- **Set problem**
Show all lines from the listing below that contain "This".

- **Items**
....
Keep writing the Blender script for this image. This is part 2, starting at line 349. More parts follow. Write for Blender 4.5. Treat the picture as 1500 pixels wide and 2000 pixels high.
....
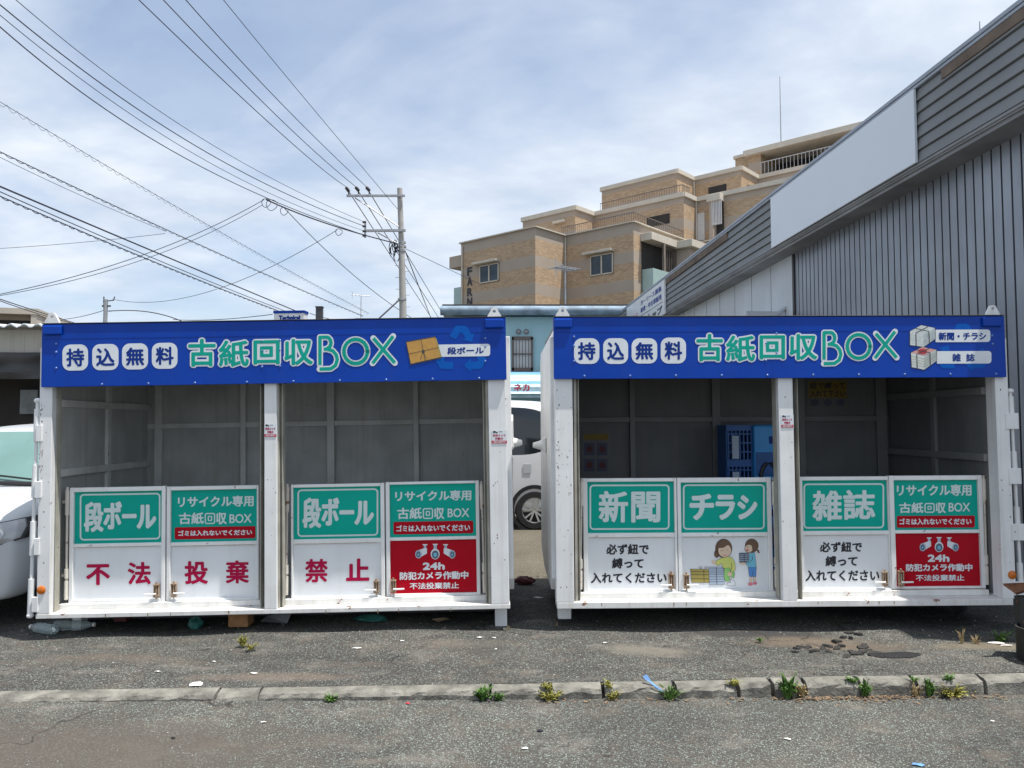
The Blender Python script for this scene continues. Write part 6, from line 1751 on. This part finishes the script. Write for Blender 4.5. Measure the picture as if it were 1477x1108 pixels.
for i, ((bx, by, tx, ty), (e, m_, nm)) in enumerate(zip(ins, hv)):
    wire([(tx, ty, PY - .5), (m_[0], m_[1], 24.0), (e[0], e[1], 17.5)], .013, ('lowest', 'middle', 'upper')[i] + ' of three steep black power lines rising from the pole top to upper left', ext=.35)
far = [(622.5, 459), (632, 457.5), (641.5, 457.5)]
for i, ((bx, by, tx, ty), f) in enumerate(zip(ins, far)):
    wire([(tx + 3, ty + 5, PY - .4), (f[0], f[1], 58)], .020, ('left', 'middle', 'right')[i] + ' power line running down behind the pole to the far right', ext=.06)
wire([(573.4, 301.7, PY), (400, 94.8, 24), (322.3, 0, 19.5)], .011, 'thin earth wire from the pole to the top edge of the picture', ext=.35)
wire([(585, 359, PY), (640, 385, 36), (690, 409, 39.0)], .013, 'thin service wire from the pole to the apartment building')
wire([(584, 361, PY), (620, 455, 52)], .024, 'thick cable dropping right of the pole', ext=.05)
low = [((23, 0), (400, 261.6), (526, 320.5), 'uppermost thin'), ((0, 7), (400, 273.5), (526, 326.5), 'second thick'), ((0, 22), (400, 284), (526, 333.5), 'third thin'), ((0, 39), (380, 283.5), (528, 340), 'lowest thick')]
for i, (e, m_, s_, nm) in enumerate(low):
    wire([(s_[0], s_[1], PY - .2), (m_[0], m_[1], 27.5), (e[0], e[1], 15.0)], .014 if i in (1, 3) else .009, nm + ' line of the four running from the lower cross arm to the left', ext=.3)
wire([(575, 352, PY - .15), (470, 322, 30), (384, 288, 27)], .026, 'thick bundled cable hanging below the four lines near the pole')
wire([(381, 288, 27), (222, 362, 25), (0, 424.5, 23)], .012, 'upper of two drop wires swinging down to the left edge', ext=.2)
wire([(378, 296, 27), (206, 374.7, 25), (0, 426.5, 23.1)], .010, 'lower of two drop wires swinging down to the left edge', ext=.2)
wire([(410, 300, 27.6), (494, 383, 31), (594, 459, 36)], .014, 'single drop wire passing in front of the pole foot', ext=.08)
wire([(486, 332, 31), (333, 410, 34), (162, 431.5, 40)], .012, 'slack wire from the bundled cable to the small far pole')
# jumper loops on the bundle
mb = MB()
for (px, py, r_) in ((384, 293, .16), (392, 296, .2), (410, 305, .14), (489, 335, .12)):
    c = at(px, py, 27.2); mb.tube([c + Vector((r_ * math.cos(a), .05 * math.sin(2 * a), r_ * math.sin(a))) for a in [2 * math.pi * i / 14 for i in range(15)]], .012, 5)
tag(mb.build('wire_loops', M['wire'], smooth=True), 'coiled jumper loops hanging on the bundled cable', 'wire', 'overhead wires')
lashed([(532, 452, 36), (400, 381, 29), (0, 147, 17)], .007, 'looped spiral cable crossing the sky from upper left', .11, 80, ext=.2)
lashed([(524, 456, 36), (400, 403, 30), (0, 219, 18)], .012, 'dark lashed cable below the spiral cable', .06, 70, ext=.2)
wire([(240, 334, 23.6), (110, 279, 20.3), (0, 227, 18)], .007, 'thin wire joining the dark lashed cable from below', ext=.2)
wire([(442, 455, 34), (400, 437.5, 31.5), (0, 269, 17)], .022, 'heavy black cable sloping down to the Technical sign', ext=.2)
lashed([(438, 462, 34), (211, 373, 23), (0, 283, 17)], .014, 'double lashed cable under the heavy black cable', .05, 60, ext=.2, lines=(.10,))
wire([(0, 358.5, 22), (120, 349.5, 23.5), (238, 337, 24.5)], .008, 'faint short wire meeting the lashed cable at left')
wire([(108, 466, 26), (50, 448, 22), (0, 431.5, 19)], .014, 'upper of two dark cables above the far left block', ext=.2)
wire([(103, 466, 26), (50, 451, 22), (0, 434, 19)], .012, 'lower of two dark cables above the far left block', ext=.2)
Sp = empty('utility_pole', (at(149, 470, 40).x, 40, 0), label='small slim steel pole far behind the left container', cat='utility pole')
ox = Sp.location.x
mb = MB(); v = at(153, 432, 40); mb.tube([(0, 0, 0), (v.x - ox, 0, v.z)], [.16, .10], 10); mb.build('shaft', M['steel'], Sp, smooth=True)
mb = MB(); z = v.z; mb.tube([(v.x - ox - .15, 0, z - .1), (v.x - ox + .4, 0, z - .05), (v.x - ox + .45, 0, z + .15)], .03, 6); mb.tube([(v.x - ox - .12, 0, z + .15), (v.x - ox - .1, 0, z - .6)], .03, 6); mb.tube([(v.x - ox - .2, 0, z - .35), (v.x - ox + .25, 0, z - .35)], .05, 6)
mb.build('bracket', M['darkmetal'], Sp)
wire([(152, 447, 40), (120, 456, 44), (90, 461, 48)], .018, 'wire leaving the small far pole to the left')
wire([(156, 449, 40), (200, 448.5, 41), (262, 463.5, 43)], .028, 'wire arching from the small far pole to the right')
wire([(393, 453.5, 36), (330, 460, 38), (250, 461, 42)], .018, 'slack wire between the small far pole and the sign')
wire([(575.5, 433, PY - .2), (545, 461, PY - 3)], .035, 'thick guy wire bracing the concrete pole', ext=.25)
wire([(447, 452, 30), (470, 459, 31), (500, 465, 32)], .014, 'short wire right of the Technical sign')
....
- **Problem solution**
Keep writing the Blender script for this image. This is part 2, starting at line 349. More parts follow. Write for Blender 4.5. Treat the picture as 1500 pixels wide and 2000 pixels high.
The Blender Python script for this scene continues. Write part 6, from line 1751 on. This part finishes the script. Write for Blender 4.5. Measure the picture as if it were 1477x1108 pixels.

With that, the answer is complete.